Four-City Challenge to SANDAG Housing Numbers Fails

A legal challenge to SANDAG’s “RHNA numbers,” allocating the number of housing units to be produced by various cities in the current 8-year housing cycle, has fallen flat, with the California Court of Appeals on June 20 unanimously rejecting a lawsuit brought by four cities – Solana Beach, Coronado, Lemon Grove and Imperial Beach.

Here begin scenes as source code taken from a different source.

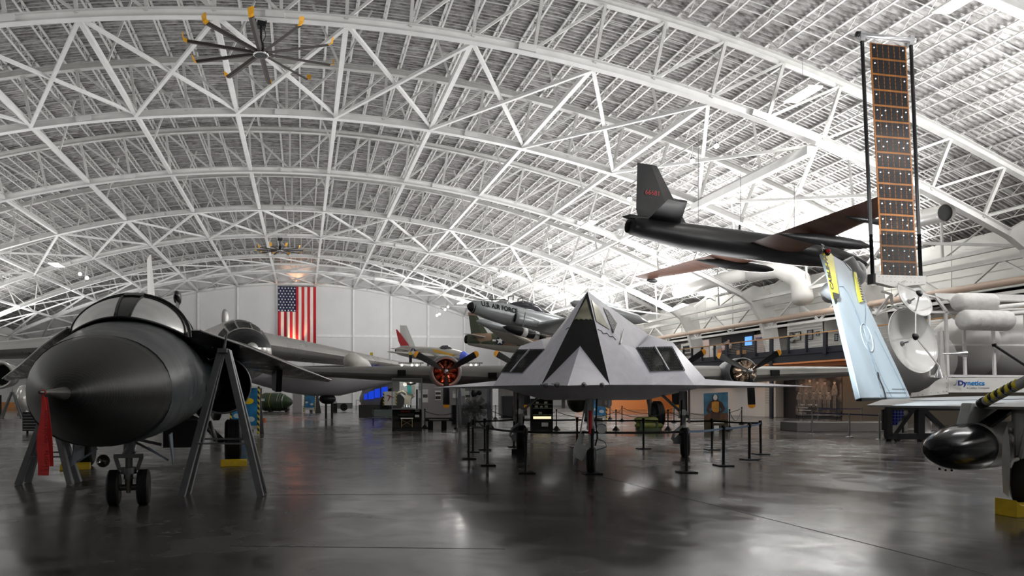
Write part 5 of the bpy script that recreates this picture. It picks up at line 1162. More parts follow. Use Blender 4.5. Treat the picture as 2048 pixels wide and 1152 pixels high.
# ---------------------------------------------------------------- lamps
LG_=glow('high_bay_panel',(1,.98,.94),14)
def highbay(c,l,w,lab,rz_=0):
    t=thing('high_bay_light',lab,'ceiling light',c,rz_); g=MB(); g.box((0,0,.05),(w,l,.1)); g.build('housing',WPAINT,t)
    g=MB(); 
    for k in range(4): g.b2((-w/2+.04+k*(w-.04)/4,-l/2+.04,-.03),(-w/2+.0+(k+1)*(w-.04)/4,l/2-.04,-.005))
    g.build('tube_row',LG_,t); g=MB(); g.tube([(0,-l/2,.1),(0,0,.9),(0,l/2,.1)],.01,5); g.tube([(0,0,.9),(0,0,2.)],.01,5); g.build('hanger',GREYM,t)
    area('area_light',tuple(Vector(c)-V(0,0,.08)),tuple(Vector(c)-V(0,0,5)),260,w,l,(1,.97,.92))
for x,y,d,lab in ((1605,190,37,'bright rectangular ceiling light left of the solar panel, the largest lit one'),(1920,3,30,'ceiling light at the top right edge of the roof'),(1178,449,60,'bright ceiling light above and left of the spy jet tail'),(1005,551,85,'ceiling light above the grey lettered jet'),(922,606,100,'distant ceiling light left of the grey lettered jet nose'),(113,530,62,'ceiling light low on the left roof slope')):
    highbay(atD(x,y,d),1.9,.8,lab,.0)
TL=glow('spot_lens',(1,.98,.95),30)
grp={}
for i,(x,y,d,lab) in enumerate(((1433,292,42,'track spot lamp above the spy jet tail, right one of the pair'),(1385,322,42,'track spot lamp above the spy jet tail, left one of the pair'),(1300,372,43,'track spot lamp shining beside the spy jet tail fin'),(1259,398,44,'track spot lamp left of the spy jet tail fin'),(1117,482,62,'upper of two far spot lamps left of the bright ceiling light'),(1100,493,62,'lower of two far spot lamps left of the bright ceiling light'),(978,568,85,'spot lamp above the nose of the grey jet, upper one'),(966,574,85,'spot lamp above the nose of the grey jet, lower one'),(896,614,98,'upper spot lamp of the row over the silver fighter'),(890,619,98,'second spot lamp of the row over the silver fighter'),(879,628,98,'third spot lamp of the row over the silver fighter'),(874,631,98,'lowest spot lamp of the row over the silver fighter'),(160,548,60,'left of two spot lamps on the left roof slope'),(174,556,60,'right of two spot lamps on the left roof slope'))):
    c=atD(x,y,d); t=thing('track_spotlight',lab,'spotlight',c); g=MB(); dn=Vector((0,0,H))-c; dn.normalize(); dn=(dn+V(0,0,-.4)).normalized()
    r=.16
    g.lathe([(-.35,.06),(-.3,r*.8),(0,r),(0,r*.8)],along((0,0,0),dn),16); g.build('housing',BLACK if d<50 else WPAINT,t,smooth=True); g=MB(); g.lathe([(.012,.001),(.012,r*.85),(.0,r*.85)],along((0,0,0),dn),16); g.build('lens',TL,t)
    g=MB(); g.tube([(0,0,.05),(0,0,.8)],.02,5); g.build('stem',WPAINT,t)
g=MB(); a=atD(1460,268,42); b=atD(1255,400,44); g.beam(a+V(0,0,.8),b+V(0,0,.8),.08,.08); o=g.build('lighting_track',STEEL2); tag(o,'long tan lighting rail carrying the spot lamps above the spy jet tail','rail')
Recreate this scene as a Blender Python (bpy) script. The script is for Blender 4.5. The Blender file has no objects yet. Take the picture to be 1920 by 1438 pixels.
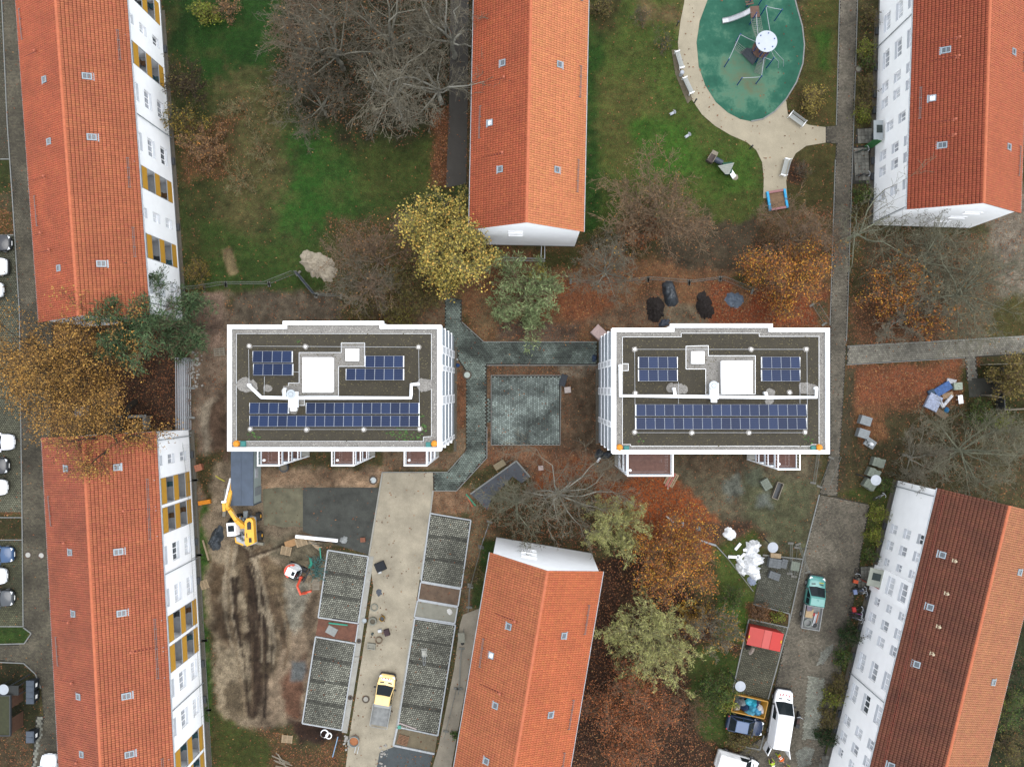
import bpy, bmesh, math, random
import numpy as np
from mathutils import Vector, Matrix
RND = random.Random(11)
NR = np.random.default_rng(11)
scene = bpy.context.scene
COL = scene.collection
# ---------------------------------------------------------------- camera, sky, sun, exposure
S, NX, NY, CH = 17.0, 985.0, 727.0, 85.0        # ground scale (photo px per metre), nadir of the drone, drone height
cam_data = bpy.data.cameras.new("camera")
cam = bpy.data.objects.new("camera", cam_data)
COL.objects.link(cam)
cam.location = (0, 0, CH)
cam.rotation_euler = (0, 0, 0)
cam_data.sensor_width = 36.0
cam_data.lens = S * CH / 1920.0 * 36.0
cam_data.shift_x = -25.0 / 1920.0
cam_data.shift_y = 8.0 / 1920.0
cam_data.clip_start = 1.0
cam_data.clip_end = 3000.0
scene.camera = cam
SUN_EL, SUN_AZ = math.radians(78), math.radians(85)     # azimuth clockwise from +Y (north)
world = bpy.data.worlds.new("World")
scene.world = world
world.use_nodes = True
wn = world.node_tree
wn.nodes.clear()
sky = wn.nodes.new("ShaderNodeTexSky")
sky.sky_type = 'NISHITA'
sky.sun_disc = False
sky.sun_elevation = SUN_EL
sky.sun_rotation = SUN_AZ
sky.air_density = 1.0
sky.dust_density = 0.5
sky.ozone_density = 1.0
hs = wn.nodes.new("ShaderNodeHueSaturation")            # cloud cover: the blue washes out to a cool grey
hs.inputs['Saturation'].default_value = 0.22
bg = wn.nodes.new("ShaderNodeBackground")
bg.inputs['Strength'].default_value = 0.15
wo = wn.nodes.new("ShaderNodeOutputWorld")
wn.links.new(sky.outputs[0], hs.inputs['Color'])
wn.links.new(hs.outputs[0], bg.inputs['Color'])
wn.links.new(bg.outputs[0], wo.inputs['Surface'])
sun_data = bpy.data.lights.new("sun", 'SUN')
sun_data.energy = 0.6
sun_data.angle = math.radians(50)
sun_data.color = (1.0, 0.97, 0.93)
sun = bpy.data.objects.new("sun", sun_data)
COL.objects.link(sun)
sd = Vector((math.cos(SUN_EL) * math.sin(SUN_AZ), math.cos(SUN_EL) * math.cos(SUN_AZ), math.sin(SUN_EL)))
sun.rotation_euler = sd.to_track_quat('Z', 'Y').to_euler()
sun.location = (0, 0, 60)
vs = scene.view_settings
vs.view_transform = 'Standard'
vs.look = 'None'
vs.exposure = 1.82
vs.gamma = 1.0
vs.use_curve_mapping = False
scene.cycles.max_bounces = 5
scene.cycles.diffuse_bounces = 3
scene.cycles.use_denoising = True
try:
 scene.cycles.denoiser = 'OPENIMAGEDENOISE'
 scene.cycles.denoising_input_passes = 'RGB_ALBEDO_NORMAL'
except Exception:
 pass
ILL = 2.15      # photo-linear value / albedo for a flat surface under this sky
# ---------------------------------------------------------------- helpers
def s2l(c):
 c = c / 255.0
 return c / 12.92 if c <= 0.04045 else ((c + 0.055) / 1.055) ** 2.4
def C(r, g, b, k=1.0):
 """albedo of a surface that shows as sRGB r,g,b on level ground in the photograph"""
 return tuple(min(0.85, s2l(v) / ILL * k) for v in (r, g, b))
def G(px, py, h=0.0):
 """world point at height h that the drone sees at photo pixel px,py"""
 k = (CH - h) / CH / S
 return Vector(((px - NX) * k, (NY - py) * k, h))
def on_plane(px, py, p0, n):
 d = Vector(((px - NX) / S, (NY - py) / S, -CH))
 o = Vector((0, 0, CH))
 t = (Vector(p0) - o).dot(n) / d.dot(n)
 return o + d * t
MATS = {}
def M(name, col, rough=0.8, var=0.12, scale=2.0, bump=0.0, bscale=40.0, metal=0.0, spec=0.3,
  attr=None, coat=0.0, fine=0.0, fscale=25.0, trans=0.0, streak=0.0):
 if name in MATS:
  return MATS[name]
 m = bpy.data.materials.new(name)
 m.use_nodes = True
 nt = m.node_tree
 b = nt.nodes['Principled BSDF']
 b.inputs['Roughness'].default_value = rough
 b.inputs['Metallic'].default_value = metal
 b.inputs['Specular IOR Level'].default_value = spec
 if coat:
  b.inputs['Coat Weight'].default_value = coat
  b.inputs['Coat Roughness'].default_value = 0.06
 geo = nt.nodes.new('ShaderNodeNewGeometry')
 def noise(sc, det=4.0):
  n = nt.nodes.new('ShaderNodeTexNoise')
  n.inputs['Scale'].default_value = sc
  n.inputs['Detail'].default_value = det
  n.inputs['Roughness'].default_value = 0.6
  nt.links.new(geo.outputs['Position'], n.inputs['Vector'])
  return n.outputs['Fac']
 def mathn(op, a, b_):
  n = nt.nodes.new('ShaderNodeMath')
  n.operation = op
  for i, v in enumerate((a, b_)):
   if isinstance(v, (int, float)):
    n.inputs[i].default_value = v
   else:
    nt.links.new(v, n.inputs[i])
  return n.outputs[0]
 fac = None
 if var:
  fac = mathn('MULTIPLY_ADD', noise(scale), 0)
  fac.node.inputs[1].default_value = 3.6 * var
  fac.node.inputs[2].default_value = 1.0 - 1.8 * var
 if fine:
  f2 = mathn('MULTIPLY_ADD', noise(fscale, 2.0), 0)
  f2.node.inputs[1].default_value = 3.6 * fine
  f2.node.inputs[2].default_value = 1.0 - 1.8 * fine
  fac = f2 if fac is None else mathn('MULTIPLY', fac, f2)
 src = None
 if attr:
  a = nt.nodes.new('ShaderNodeAttribute')
  a.attribute_name = attr
  src = a.outputs['Color']
 if fac is not None:
  vm = nt.nodes.new('ShaderNodeVectorMath')
  vm.operation = 'SCALE'
  if src is None:
   vm.inputs[0].default_value = col
  else:
   nt.links.new(src, vm.inputs[0])
  nt.links.new(fac, vm.inputs['Scale'])
  nt.links.new(vm.outputs[0], b.inputs['Base Color'])
 elif src is not None:
  nt.links.new(src, b.inputs['Base Color'])
 else:
  b.inputs['Base Color'].default_value = (*col, 1)
 if bump:
  bn = nt.nodes.new('ShaderNodeBump')
  bn.inputs['Strength'].default_value = 1.0
  bn.inputs['Distance'].default_value = bump
  nt.links.new(noise(bscale, 3.0), bn.inputs['Height'])
  nt.links.new(bn.outputs[0], b.inputs['Normal'])
 MATS[name] = m
 return m
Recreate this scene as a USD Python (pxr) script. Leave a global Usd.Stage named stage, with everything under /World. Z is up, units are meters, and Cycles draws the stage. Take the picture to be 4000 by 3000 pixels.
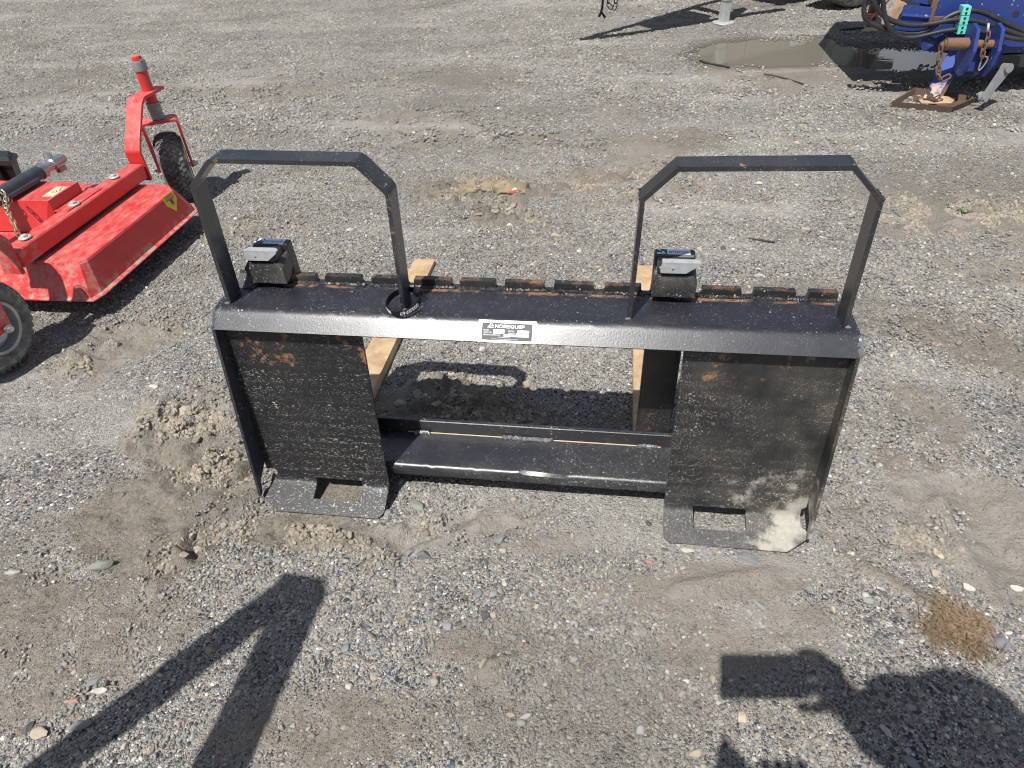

A Heated Political Debate:
As Del Mar residents may recall, SANDAG’s allocation of 175 housing units to Del Mar, as part of its new 8-year Housing Element cycle, has been the subject of heated political debate in recent years.

 

Councilmember Gaasterland, for example, sent a mass email just before the 2020 election calling the numbers for Del Mar and Solana Beach “unworkable,” saying, “We must keep fighting back against those numbers.”

 

The idea of a lawsuit gained support among some of those critical of SANDAG’s methodology and process, and indeed, the four cities mentioned above filed suit against SANDAG to challenge the RHNA methodology and allocations.

 

Perhaps Del Mar’s decision not to join this litigation was shaped by advice from the City Attorney that such a lawsuit was very unlikely to succeed. In any event, the City of Del Mar saved considerable time and money by not joining the lawsuit. The Superior Court dismissed the suit in 2021; the four cities appealed, and lost again on June 20, 2022 in a published decision by the California Court of Appeals that unanimously affirmed the lower court’s dismissal.

 

Lessons Learned?
The failure of these four cities to succeed in “fighting back against those numbers” should give pause to those who lambasted then-Mayor and Del Mar’s SANDAG representative, Ellie Haviland, for viewing Del Mar’s RHNA numbers as realistically the best that could be achieved, or at a minimum, not legally vulnerable. Similarly excoriated were Councilmembers Sherryl Parks and Dwight Worden. RHNA numbers were allocated based on two criteria, employment and proximity to transit, and Del Mar was assigned zero units based on transit. The SANDAG process took more than a year, had multiple public hearings, and included an appeal hearing before the full SANDAG Board.

 

In spite of the demands of some that Del Mar join this ill-fated litigation, wiser heads prevailed and Del Mar stayed out of this losing adventure. In a reality-based political climate, that decision would now be hailed, with the benefit of hindsight at least, as the right decision.

 

Not a Teachable Moment
To some, however, the court decision is not a teachable moment. Here, for example, is Pam Slater-Price’s take on the recent Court of Appeals decision, in a message she distributed widely to public officials and residents on June 23:


“Just horrible. This moronic woman Ellie Haviland from Del Mar was mayor that year (before we took back our council from the socialists) and she was Blakespears (sic) handmaiden on the committee! She could see she had no future so she declined to run in 2020. Now we have a “normal” council.”
-Pam Slater-Price

 

In other words, the people who correctly assessed that a lawsuit should not be filed are “moronic” – not to mention “socialists.” Those who supported fighting the numbers, or engaging in this predictably losing battle, are “normal.”

 

This uncivil language is degrading to our public discourse. Surely we all deserve better. But all too often, this is what passes for leadership in Del Mar today.